November 20: An angry mob torched shops and vehicles and pelted police with rocks in Dera Ismail Khan in the NWFP after a bomb exploded at the funeral procession of a slain Shia cleric. 10 persons were killed and approximately 40 others were wounded in the blast.

October 6: A suicide bomber blew himself up in a crowd of people at the house of Rashid Akbar Niwani, a Shia Member of National Assembly from the PML-N, in Bhakkar, 260-km southwest of Islamabad in Punjab, killing 25 people and wounding 60 others, including Niwani.

June 23: 12 persons were killed in the continuing clash between two militant groups, the Lashkar-i-Islam and Ansarul Islam, in the Tirah Valley of Khyber Agency in the FATA. Gunmen shot dead eight members from a Shia tribe in the Kurram Agency.

June 16: A bomb exploded inside a Shia mosque killing at least four people and injuring two others in the Dera Ismail Khan district of NWFP.

May 10: Unidentified assailants shot dead three Shia community members in the Dera Ismail (DI) Khan area of NWFP in an incident of suspected sectarian violence.

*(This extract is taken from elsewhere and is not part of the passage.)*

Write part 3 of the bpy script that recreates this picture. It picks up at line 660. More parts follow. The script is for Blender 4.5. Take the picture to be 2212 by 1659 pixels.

April 6: Sectarian violence broke out between Shia and Sunni sects in three villages of Kurram Agency in the FATA after a bomb exploded at Khurmana Pul, killing three people and injuring 22 others.

March 21: Four persons were killed and 28 others injured after clashes erupted between Shia and Sunni Muslims during a Nauroz (Persian New Year festival) procession in the Hangu district of NWFP.

January 17: At least 12 persons were killed and 25 others wounded when a suicide bomber blew himself up in an imambargah (congregation hall for Shia rituals) in Peshawar.

The above list is not inclusive but isn’t this enough for the Supreme Court of Pakistan to take suo moto action and for the government to show some relevance or are we going to hear this again from the PPP apologists that the intelligence agencies are behind these groups and the government is helpless. Perhaps it is, but then honorable course is to resign and seek a fresh manadate. But it should not rule over the dead bodies of its own citizens.